Conversely, rules enunciated by the British Select Committee on Televising the Commons prohibit cut-away reaction shots, other than of those named in debate. Close-ups and shots of sleeping members are also proscribed. Disruptions lead to a cutaway to the Speaker. These restrictions persuaded Channel 4 to abandon plans for live telecasts, although the House decided to permit wide-angle shots in 1990 in order to increase the televisuality of the occasion. How should one read instructions that insist that: “Coverage should give an unvarnished account of the proceedings of the House, free of subjective commentary and editing techniques designed to produce entertainment rather than information”? Such a perspective contrasts starkly with the response to falling public interest in watching convention politics made by Roone Arledge, network news president of the American Broadcasting Company: “The two political parties should sit down on their own, or maybe with the networks, to come up with something more appealing to the American people.”

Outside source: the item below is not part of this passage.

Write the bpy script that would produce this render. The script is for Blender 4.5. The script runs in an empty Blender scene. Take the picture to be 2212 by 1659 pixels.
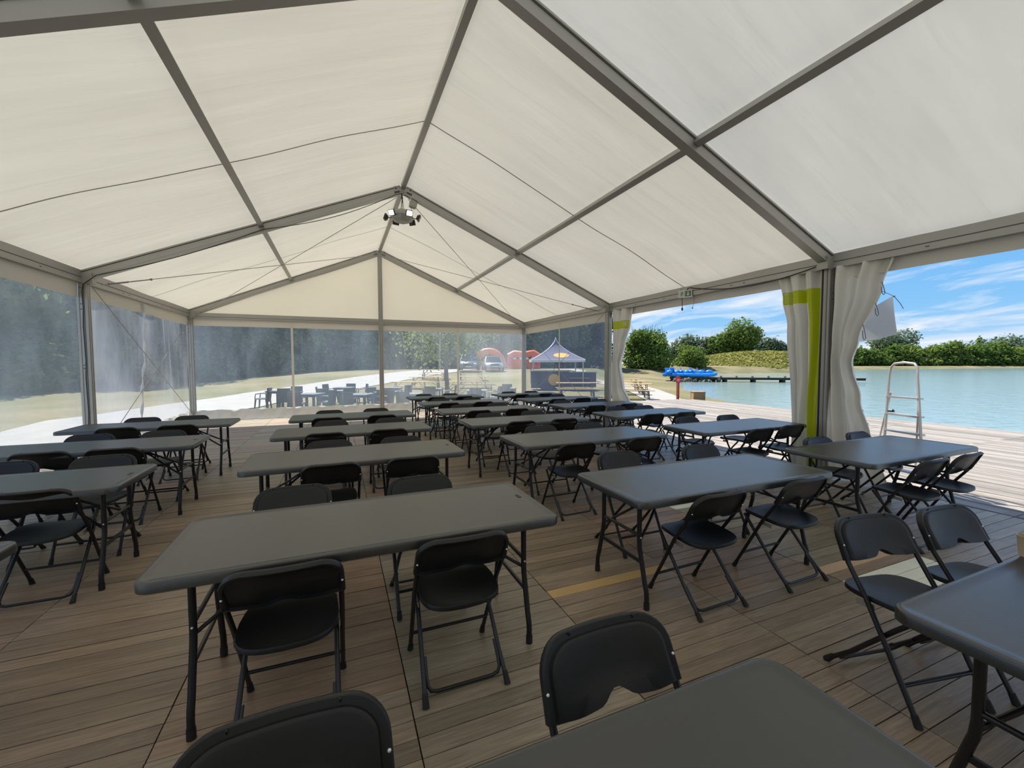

For the most part, parliaments want to control coverage. Guidelines on the use of file footage of proceedings issued by Australia’s Joint Committee on the Broadcasting of Parliamentary Proceedings, for example, are concerned about the unruly gazes of directors and publics. They insist on maintaining continuity, avoiding freeze frames, and receiving guarantees that material will not “be used for the purposes of satire or ridicule.” After the first day of Question Time TV in Britain, a Conservative member stated that “some of the men—I happen to know—are carrying powder-puffs in their pockets to beautify their sallow complexions.” And who can forget former U.S. House Speaker Tip O’Neill’s sensational findings on TV coverage of Democratic and Republican Party conventions: “If a delegate was picking his nose, that’s what you’d see . . . . No wonder so many of us were skittish”? Satire can never be kept far apart from pomposity.